→ **Your goal**:
Write out, please, the line containing "tree('roadside_tree', 'slim pale" together with all lines after it, up to and including the last one, with no other output.

----

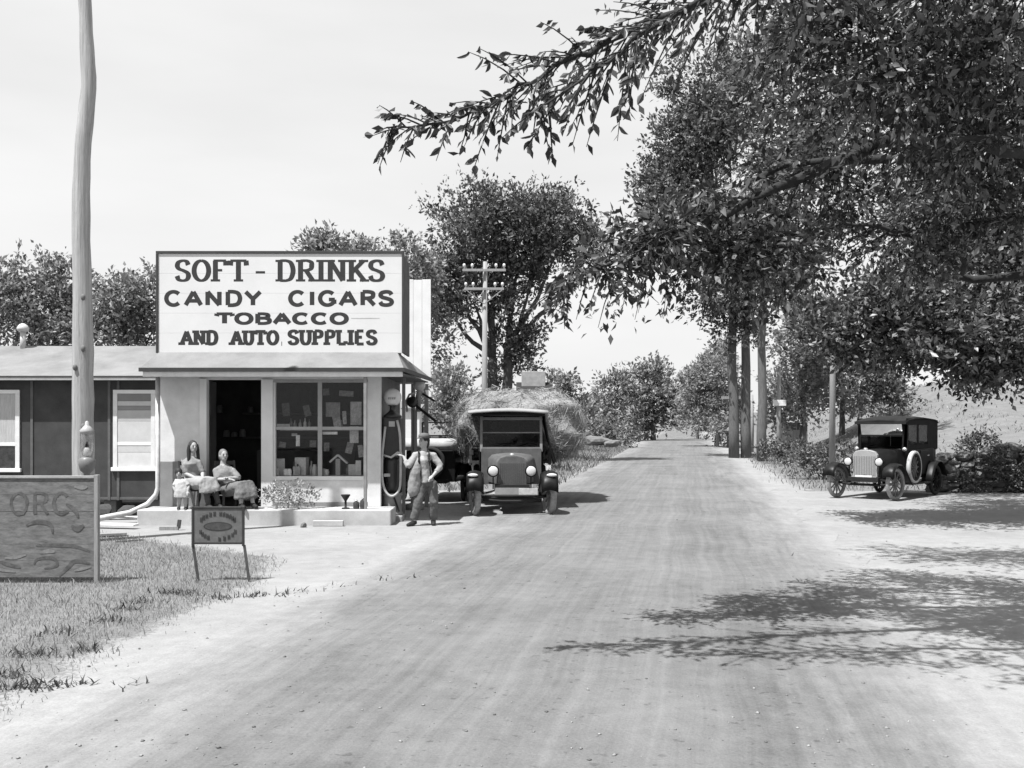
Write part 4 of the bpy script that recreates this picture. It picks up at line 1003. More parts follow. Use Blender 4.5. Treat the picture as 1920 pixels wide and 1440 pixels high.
tree('background_tree', 'tree crown between the billboard and the tall elm', gbase(790, 41), .2, [(770, 510, 50, 50, 2, 0, 300), (790, 600, 50, 80, 2, 1, 260)], 41, .23, group=BK, seed=5, up=.5)
tree('elm_tree', 'tall vase-shaped elm with a two-lobed crown behind the hay truck', gbase(938, 46), .30, [
    (875, 425, 62, 62, 2.2, 0, 560), (930, 440, 50, 55, 2, .5, 300), (1010, 420, 60, 62, 2.2, 0, 560), (1060, 455, 52, 45, 1.8, 0, 340), (1100, 480, 30, 22, 1, 0, 80), (850, 520, 48, 70, 1.8, 0, 380), (835, 585, 26, 30, 1, 0, 90),
    (920, 520, 60, 50, 2, .5, 300), (1000, 520, 50, 42, 1.5, 0, 220), (960, 590, 36, 50, 1.2, 0, 150), (885, 570, 34, 40, 1.2, 0, 90), (945, 670, 34, 55, 1, 0, 150), (988, 655, 24, 36, .8, 0, 90)], 46, .22, per=13, stems=2, up=.8, twig=1.15, dens=.8, seed=6, lm=LEAF_MID, tm=TRUNKDARK, fork=5.0)
SH = 'bushes behind the pumps and truck'
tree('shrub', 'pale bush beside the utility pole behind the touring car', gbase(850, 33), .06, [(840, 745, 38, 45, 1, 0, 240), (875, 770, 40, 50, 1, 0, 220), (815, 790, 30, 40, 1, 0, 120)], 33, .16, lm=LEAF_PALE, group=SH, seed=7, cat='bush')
tree('shrub', 'small dark bush showing just above the hay', gbase(1050, 62), .06, [(1045, 735, 28, 28, 1, 0, 160), (1075, 770, 30, 30, 1, 0, 120)], 62, .3, lm=LEAF_FAR, group=SH, seed=8, cat='bush')

RT = 'trees along the road ahead'
tree('roadside_elm', 'tall elm on the verge whose dark crown tops the road', gbase(1388, 52), .26, [
    (1290, 300, 70, 80, 2.6, 0, 520), (1250, 345, 55, 60, 2, 0, 330), (1330, 180, 70, 80, 2.6, 0, 460), (1370, 300, 100, 110, 3, 1, 560), (1270, 420, 60, 50, 2, 0, 300), (1350, 440, 90, 60, 2.4, 0, 420), (1310, 250, 60, 50, 2, -1, 260),
    (1320, 545, 34, 34, 1, 0, 90), (1360, 570, 30, 60, 1, 0, 150), (1385, 640, 26, 70, 1, 0, 170), (1400, 480, 60, 70, 2, 0, 300)], 52, .26, per=12, stems=2, up=.5, twig=1.3, dens=.85, seed=9, lm=LEAF_MID, tm=TRUNK, fork=10, group=RT, gapx=.85)
tree('roadside_elm', 'second tall elm, pale trunk standing right of the paired dark trunks', gbase(1428, 47), .22, [
    (1440, 150, 90, 90, 2.6, 0, 520), (1480, 300, 90, 100, 2.6, 0, 520), (1520, 440, 80, 70, 2, 0, 360), (1440, 520, 60, 50, 1.6, 0, 240), (1560, 250, 90, 90, 2, 1, 400)], 47, .26, per=9, seed=10, lm=LEAF_MID, fork=9, group=RT)
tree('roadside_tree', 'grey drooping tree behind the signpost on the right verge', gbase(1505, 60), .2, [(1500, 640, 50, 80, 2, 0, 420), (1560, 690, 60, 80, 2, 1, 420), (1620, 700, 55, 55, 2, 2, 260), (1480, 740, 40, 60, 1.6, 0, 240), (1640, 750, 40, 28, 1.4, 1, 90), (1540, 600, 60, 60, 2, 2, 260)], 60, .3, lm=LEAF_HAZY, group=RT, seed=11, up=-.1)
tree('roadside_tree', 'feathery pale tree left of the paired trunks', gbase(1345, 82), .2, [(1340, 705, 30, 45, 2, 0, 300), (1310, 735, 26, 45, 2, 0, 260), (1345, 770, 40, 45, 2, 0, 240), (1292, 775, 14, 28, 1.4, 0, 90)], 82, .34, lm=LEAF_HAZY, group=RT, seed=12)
tree('distant_tree', 'round dark tree at the far end of the road', gbase(1225, 118), .3, [(1220, 725, 38, 42, 3, 0, 330), (1250, 765, 40, 42, 3, 0, 300), (1195, 775, 45, 36, 3, 0, 260), (1225, 790, 60, 22, 3, 1, 160)], 118, .5, group=RT, seed=13)
tree('distant_tree', 'lower distant tree with a pale gap, left of the round dark one', gbase(1150, 112), .3, [(1160, 725, 26, 24, 2, 0, 150), (1140, 765, 36, 34, 3, 0, 240), (1105, 785, 30, 24, 3, 0, 160)], 112, .46, group=RT, seed=14)
tree('distant_shrub', 'low bush at the bend, left of the far road', gbase(1145, 76), .05, [(1130, 808, 24, 16, 1.2, 0, 120), (1165, 818, 22, 13, 1.2, 0, 100), (1100, 812, 20, 18, 1.2, 0, 90)], 76, .26, group=RT, seed=15, cat='bush')
VB = 'bushes on the right verge'
tree('shrub', 'dark bush on the bank left of the parked car', gbase(1545, 31), .05, [(1545, 870, 40, 18, .8, 0, 150), (1590, 856, 26, 16, .8, 1, 90), (1510, 868, 24, 16, .6, 0, 80)], 31, .13, group=VB, seed=16, cat='bush', lm=LEAF_MID)
tree('shrub', 'dark bush under the paired trunks by the signpost', gbase(1470, 44), .05, [(1450, 848, 30, 12, .8, 0, 90), (1490, 845, 28, 14, .8, 0, 90)], 44, .16, group=VB, seed=17, cat='bush', lm=LEAF_MID)
tree('shrub', 'small bush sprouting above the stone wall', gbase(1832, 26.2), .04, [(1835, 830, 26, 14, .4, 0, 70), (1815, 838, 14, 8, .3, 0, 30), (1900, 850, 26, 12, .4, 0, 60)], 26.2, .10, group=VB, seed=18, cat='bush', lm=LEAF_MID)
tree('shrub', 'lone dark shrub on the field slope behind the parked car', gbase(1668, 60), .05, [(1668, 728, 20, 20, 1, 0, 110), (1690, 752, 24, 12, 1, 0, 60)], 60, .25, group=VB, seed=19, cat='bush', lm=LEAF_MID)
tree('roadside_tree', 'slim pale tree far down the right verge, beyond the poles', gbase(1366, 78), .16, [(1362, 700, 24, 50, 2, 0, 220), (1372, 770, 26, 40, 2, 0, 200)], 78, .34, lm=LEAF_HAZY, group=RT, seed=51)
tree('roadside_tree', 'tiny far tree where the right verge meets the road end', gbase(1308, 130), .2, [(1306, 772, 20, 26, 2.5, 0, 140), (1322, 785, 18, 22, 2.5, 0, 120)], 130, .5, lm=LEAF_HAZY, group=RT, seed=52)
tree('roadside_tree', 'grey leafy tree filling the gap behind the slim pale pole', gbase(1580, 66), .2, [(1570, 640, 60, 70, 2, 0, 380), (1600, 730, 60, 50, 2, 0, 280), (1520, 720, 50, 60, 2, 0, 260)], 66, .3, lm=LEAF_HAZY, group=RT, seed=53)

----

→ **Complete answer**:
tree('roadside_tree', 'slim pale tree far down the right verge, beyond the poles', gbase(1366, 78), .16, [(1362, 700, 24, 50, 2, 0, 220), (1372, 770, 26, 40, 2, 0, 200)], 78, .34, lm=LEAF_HAZY, group=RT, seed=51)
tree('roadside_tree', 'tiny far tree where the right verge meets the road end', gbase(1308, 130), .2, [(1306, 772, 20, 26, 2.5, 0, 140), (1322, 785, 18, 22, 2.5, 0, 120)], 130, .5, lm=LEAF_HAZY, group=RT, seed=52)
tree('roadside_tree', 'grey leafy tree filling the gap behind the slim pale pole', gbase(1580, 66), .2, [(1570, 640, 60, 70, 2, 0, 380), (1600, 730, 60, 50, 2, 0, 280), (1520, 720, 50, 60, 2, 0, 260)], 66, .3, lm=LEAF_HAZY, group=RT, seed=53)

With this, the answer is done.